_REQUIREMENT_
Starting at the first line of the listing below, repeat each line exactly until the line containing "from mathutils.geometry import", which you include. Leave out pictures.

## Begin

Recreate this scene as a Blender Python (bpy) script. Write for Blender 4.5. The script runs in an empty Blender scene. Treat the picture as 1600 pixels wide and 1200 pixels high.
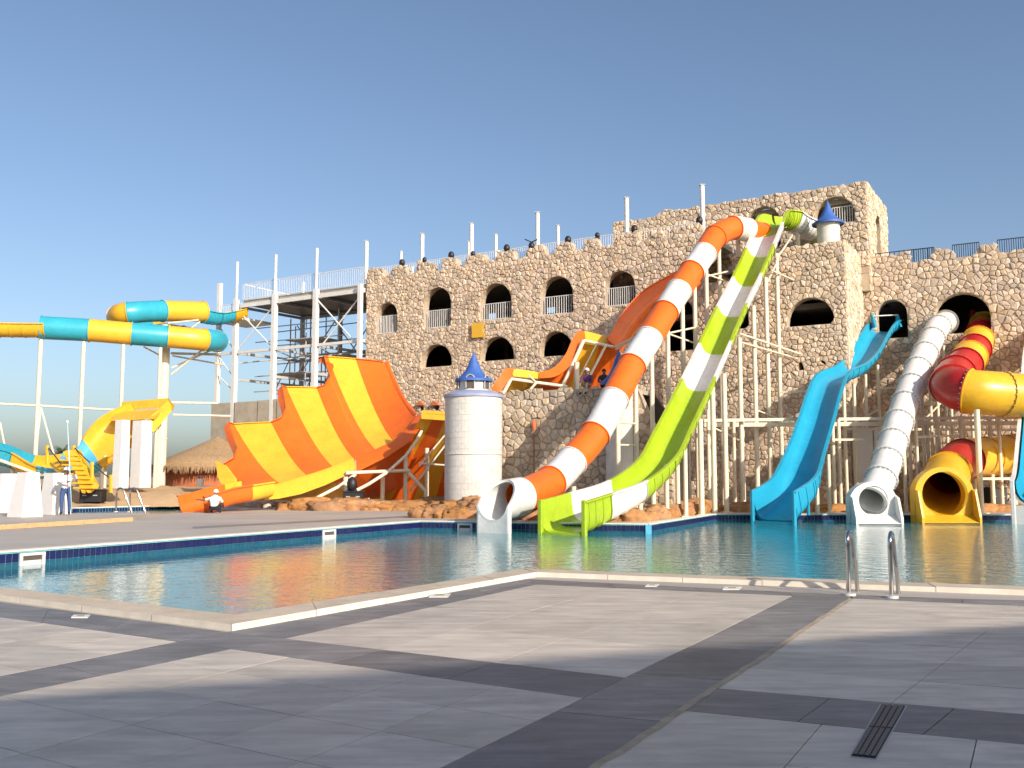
import bpy, bmesh, math, random
from mathutils import Vector, Matrix, noise
from mathutils.geometry import tessellate_polygon, delaunay_2d_cdt

S = bpy.context.scene
COL = S.collection
random.seed(7)
R = math.radians

# ------------------------------------------------------------------ camera
CAM_H = 1.6
F = 1500.0                      # focal length in pixels of a 1600 px wide frame
PITCH = math.atan(145 / F)
cd = bpy.data.cameras.new('camera')
cam = bpy.data.objects.new('camera', cd)
COL.objects.link(cam)
cd.sensor_width = 36
cd.lens = F / 1600 * 36
cd.clip_end = 6000
cam.location = (0, 0, CAM_H)
cam.rotation_euler = (R(90) + PITCH, 0, 0)
S.camera = cam

# ------------------------------------------------------------------ light
SUN_EL = 24.0
SUN_AZ = 54.0                   # degrees from +X towards -Y (right and behind the viewer)
LDIR = Vector((math.cos(R(SUN_EL)) * math.cos(R(SUN_AZ)), -math.cos(R(SUN_EL)) * math.sin(R(SUN_AZ)), math.sin(R(SUN_EL))))
W = bpy.data.worlds.new('World')
S.world = W
W.use_nodes = True
nt = W.node_tree
bg = nt.nodes['Background']
sky = nt.nodes.new('ShaderNodeTexSky')
sky.sky_type = 'NISHITA'
sky.sun_disc = False
sky.sun_elevation = R(SUN_EL)
sky.sun_rotation = math.atan2(LDIR.x, LDIR.y)
sky.air_density = 0.85
sky.dust_density = 2.3
sky.ozone_density = 1.7
hsv = nt.nodes.new('ShaderNodeHueSaturation')
hsv.inputs['Saturation'].default_value = 1.0
nt.links.new(sky.outputs[0], hsv.inputs['Color'])
nt.links.new(hsv.outputs[0], bg.inputs[0])
bg.inputs[1].default_value = 0.115
sd = bpy.data.lights.new('sun', 'SUN')
sd.energy = 3.8
sd.angle = R(0.6)
sd.color = (1.0, 0.89, 0.76)
sun = bpy.data.objects.new('sun', sd)
COL.objects.link(sun)
sun.rotation_euler = (-LDIR).to_track_quat('-Z', 'Y').to_euler()
sun.location = LDIR * 100
S.view_settings.view_transform = 'Standard'
S.view_settings.look = 'None'
S.view_settings.exposure = 0.52
S.view_settings.gamma = 1.0
S.view_settings.use_curve_mapping = False
try:
    S.cycles.max_bounces = 8
    S.cycles.transparent_max_bounces = 8
    S.cycles.use_denoising = True
    S.cycles.sample_clamp_indirect = 6
    S.cycles.caustics_reflective = False
    S.cycles.caustics_refractive = False
except Exception:
    pass

# ------------------------------------------------------------------ geometry from the picture
CP, SP = math.cos(PITCH), math.sin(PITCH)
def ray(u, v):
    x, y = (u - 800) / F, (600 - v) / F
    return Vector((x, CP - SP * y, SP + CP * y))
CAMP = Vector((0, 0, CAM_H))
def P(u, v, Y):
    d = ray(u, v)
    return CAMP + d * (Y / d.y)
def G(u, v, z=0.0):
    d = ray(u, v)
    return CAMP + d * ((z - CAM_H) / d.z)
def V3(p, z):
    return Vector((p[0], p[1], z))
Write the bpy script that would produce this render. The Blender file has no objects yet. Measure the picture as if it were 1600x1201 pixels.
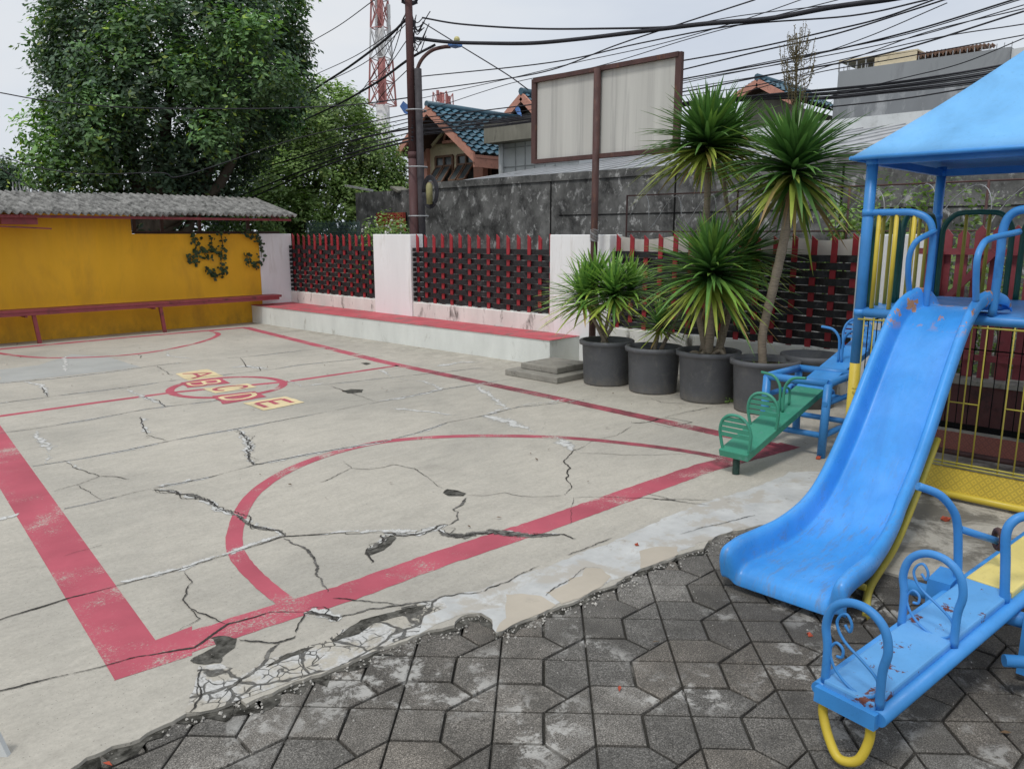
import bpy, math, random
from mathutils import Vector, Matrix, noise, geometry
random.seed(7)
PI=math.pi
rad=math.radians
sc=bpy.context.scene
col=sc.collection
# ------------------------------------------------------------------ survey helpers
F=1205.0; CH=1.6; PSI=rad(44.46); TH=math.atan(234.5/F)
fh=Vector((math.cos(PSI),math.sin(PSI),0)); RT=Vector((math.sin(PSI),-math.cos(PSI),0)); ZU=Vector((0,0,1))
FW=fh*math.cos(TH)-ZU*math.sin(TH); UP=fh*math.sin(TH)+ZU*math.cos(TH); CAM=Vector((0,0,CH))
def ray(x,y): return FW*F+RT*(x-800)-UP*(y-600.5)
def G(x,y,z=0.0):
    d=ray(x,y); return CAM+d*((z-CH)/d.z)
def PX(x,y,X):
    d=ray(x,y); return CAM+d*(X/d.x)
def PY(x,y,Y):
    d=ray(x,y); return CAM+d*(Y/d.y)
def PD(x,y,D):
    d=ray(x,y); return CAM+d*(D/d.dot(fh))
# ------------------------------------------------------------------ object helpers
def tag(o,label=None,cat=None,group=None,kind=None):
    if label: o['label']=label
    if cat: o['category']=cat
    if group: o['group']=group
    if kind: o['kind']=kind
    return o
def thing(name,label,cat,loc=(0,0,0),group=None):
    o=bpy.data.objects.new(name,None); o.empty_display_size=.1; col.objects.link(o); o.location=loc
    return tag(o,label,cat,group)
def wloc(o):
    v=Vector(o.location)
    while o.parent: o=o.parent; v=v+Vector(o.location)
    return v
class MB:
    def __init__(s): s.v=[]; s.f=[]; s.sm=[]; s.c=[]; s.cc=(1,1,1,1)
    def add(s,vs,fs,sm=False):
        n=len(s.v); s.v+= [Vector(p) for p in vs]
        for f in fs: s.f.append([i+n for i in f]); s.sm.append(sm); s.c.append(s.cc)
        return s
    def poly(s,pts,sm=False): return s.add(pts,[list(range(len(pts)))],sm)
    def box(s,a,b,sx=0,sm=False):
        x0,y0,z0=a; x1,y1,z1=b
        return s.add([(x0,y0,z0),(x1,y0,z0),(x1,y1,z0),(x0,y1,z0),(x0,y0,z1),(x1,y0,z1),(x1,y1,z1),(x0,y1,z1)],
            [(0,3,2,1),(4,5,6,7),(0,1,5,4),(1,2,6,5),(2,3,7,6),(3,0,4,7)],sm)
    def bar(s,a,b,w,h,upv=ZU):     # box of section w x h from a to b
        a=Vector(a); b=Vector(b); d=(b-a).normalized()
        r=d.cross(upv)
        if r.length<1e-4: r=d.cross(Vector((1,0,0)))
        r.normalize(); u=r.cross(d)
        vs=[]
        for p in (a,b):
            for i,j in ((-1,-1),(1,-1),(1,1),(-1,1)): vs.append(p+r*(i*w/2)+u*(j*h/2))
        return s.add(vs,[(0,1,2,3),(7,6,5,4),(0,4,5,1),(1,5,6,2),(2,6,7,3),(3,7,4,0)])
    def tube(s,pts,r,n=10,cap=True,rs=None,closed=False):
        pts=[Vector(p) for p in pts]; m=len(pts); vs=[]; fs=[]
        t0=None
        for i in range(m):
            a=pts[i-1] if (i>0 or closed) else pts[i]; b=pts[(i+1)%m] if (i<m-1 or closed) else pts[i]
            t=(b-a).normalized()
            if t0 is None:
                q=t.cross(ZU)
                if q.length<.05: q=t.cross(Vector((1,0,0)))
                q.normalize()
            else:
                q=(q-t*q.dot(t)); 
                if q.length<1e-5: q=t.cross(ZU)
                q.normalize()
            t0=t; w=t.cross(q); rr=rs[i] if rs else r
            for k in range(n):
                a_=2*PI*k/n; vs.append(pts[i]+q*(math.cos(a_)*rr)+w*(math.sin(a_)*rr))
        mm=m if closed else m-1
        for i in range(mm):
            for k in range(n):
                j=(i+1)%m
                fs.append((i*n+k,i*n+(k+1)%n,j*n+(k+1)%n,j*n+k))
        s.add(vs,fs,True)
        if cap and not closed:
            n0=len(s.v)-len(vs)
            s.f.append([n0+k for k in range(n)][::-1]); s.sm.append(False); s.c.append(s.cc)
            s.f.append([n0+(m-1)*n+k for k in range(n)]); s.sm.append(False); s.c.append(s.cc)
        return s
    def lathe(s,c,prof,n=40):
        vs=[];fs=[]; c=Vector(c); m=len(prof)
        for r,z in prof:
            for k in range(n): vs.append(c+Vector((math.cos(2*PI*k/n)*r,math.sin(2*PI*k/n)*r,z)))
        for i in range(m-1):
            for k in range(n): fs.append((i*n+k,i*n+(k+1)%n,(i+1)*n+(k+1)%n,(i+1)*n+k))
        return s.add(vs,fs,True)
    def prism(s,pts,z0,z1):
        n=len(pts); tris=geometry.tessellate_polygon([[Vector((p[0],p[1],0)) for p in pts]])
        vs=[(p[0],p[1],z1) for p in pts]+[(p[0],p[1],z0) for p in pts]
        fs=[]
        for t in tris:
            a,b,c=[Vector(pts[i][:2]) for i in t]
            cr=(b-a).cross(c-a)
            fs.append(t if cr>0 else t[::-1])
        for i in range(n): fs.append((i,(i+1)%n,(i+1)%n+n,i+n))
        return s.add(vs,fs)
    def flat(s,pts,z=None):
        tris=geometry.tessellate_polygon([[Vector((p[0],p[1],0)) for p in pts]])
        fs=[]
        for t in tris:
            a,b,c=[Vector(pts[i][:2]) for i in t]
            fs.append(t if (b-a).cross(c-a)>0 else t[::-1])
        return s.add([(p[0],p[1],(z if z is not None else p[2])) for p in pts],fs)
    def build(s,name,mat,parent=None,bevel=0,mods=None):
        me=bpy.data.meshes.new(name); off=wloc(parent) if parent else Vector((0,0,0))
        me.from_pydata([tuple(v-off) for v in s.v],[],[tuple(f) for f in s.f]); 
        me.polygons.foreach_set('use_smooth',s.sm)
        if any(c!=(1,1,1,1) for c in s.c):
            at=me.color_attributes.new('col','FLOAT_COLOR','CORNER'); buf=[]
            for p,c in zip(me.polygons,s.c): buf+=list(c)*p.loop_total
            at.data.foreach_set('color',buf)
        me.update()
        if mat: me.materials.append(mat)
        o=bpy.data.objects.new(name,me); col.objects.link(o)
        if parent: o.parent=parent
        if bevel:
            b=o.modifiers.new('bevel','BEVEL'); b.width=bevel; b.segments=2; b.limit_method='ANGLE'; b.angle_limit=rad(40)
        return o
def setting(name,mb,mat): o=mb.build(name,mat); o['kind']='structure'; return o
def spline(pts,n=6,closed=False):
    P=[Vector(p) for p in pts]; out=[]; m=len(P)
    rng=range(m if closed else m-1)
    for i in rng:
        p1=P[i]; p2=P[(i+1)%m]
        p0=P[i-1] if (i>0 or closed) else p1*2-p2
        p3=P[(i+2)%m] if (i<m-2 or closed) else p2*2-p1
        for k in range(n):
            t=k/n; out.append(.5*((2*p1)+(p2-p0)*t+(2*p0-5*p1+4*p2-p3)*t*t+(3*p1-p0-3*p2+p3)*t**3))
    if not closed: out.append(P[-1])
    return out
# ------------------------------------------------------------------ materials
def nodes(name):
    m=bpy.data.materials.new(name); m.use_nodes=True; nt=m.node_tree
    b=nt.nodes['Principled BSDF']; return m,nt,b
def N(nt,t,**k):
    n=nt.nodes.new(t)
    for a,v in k.items(): setattr(n,a,v)
    return n
def pos(nt,scale=(1,1,1),rot=(0,0,0)):
    g=N(nt,'ShaderNodeNewGeometry'); mp=N(nt,'ShaderNodeMapping'); mp.inputs['Scale'].default_value=scale; mp.inputs['Rotation'].default_value=rot
    nt.links.new(g.outputs['Position'],mp.inputs['Vector']); return mp.outputs[0]
def noi(nt,vec,scale,detail=5,rough=.6,dist=0):
    n=N(nt,'ShaderNodeTexNoise'); n.inputs['Scale'].default_value=scale; n.inputs['Detail'].default_value=detail; n.inputs['Roughness'].default_value=rough; n.inputs['Distortion'].default_value=dist
    nt.links.new(vec,n.inputs['Vector']); return n.outputs['Fac']
def ramp(nt,fac,stops,inter='LINEAR'):
    r=N(nt,'ShaderNodeValToRGB'); r.color_ramp.interpolation=inter; e=r.color_ramp.elements
    while len(e)<len(stops): e.new(.5)
    for i,(p,c) in enumerate(stops):
        e[i].position=p; e[i].color=(c,c,c,1) if isinstance(c,(int,float)) else (*c,1)
    nt.links.new(fac,r.inputs[0]); return r.outputs[0]
def mix(nt,fac,a,b,mode='MIX'):
    m=N(nt,'ShaderNodeMix',data_type='RGBA',blend_type=mode)
    if isinstance(fac,(int,float)): m.inputs[0].default_value=fac
    else: nt.links.new(fac,m.inputs[0])
    for v,i in ((a,6),(b,7)):
        if isinstance(v,tuple): m.inputs[i].default_value=(*v,1)
        else: nt.links.new(v,m.inputs[i])
    return m.outputs[2]
def mathn(nt,op,a,b=0.0,clamp=False):
    m=N(nt,'ShaderNodeMath',operation=op); m.use_clamp=clamp
    for v,i in ((a,0),(b,1)):
        if isinstance(v,(int,float)): m.inputs[i].default_value=v
        else: nt.links.new(v,m.inputs[i])
    return m.outputs[0]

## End

_SOLUTION TO THIS PROBLEM_
Recreate this scene as a Blender Python (bpy) script. Write for Blender 4.5. The script runs in an empty Blender scene. Treat the picture as 1600 pixels wide and 1200 pixels high.
import bpy, bmesh, math, random
from mathutils import Vector, Matrix, noise
from mathutils.geometry import tessellate_polygon, delaunay_2d_cdt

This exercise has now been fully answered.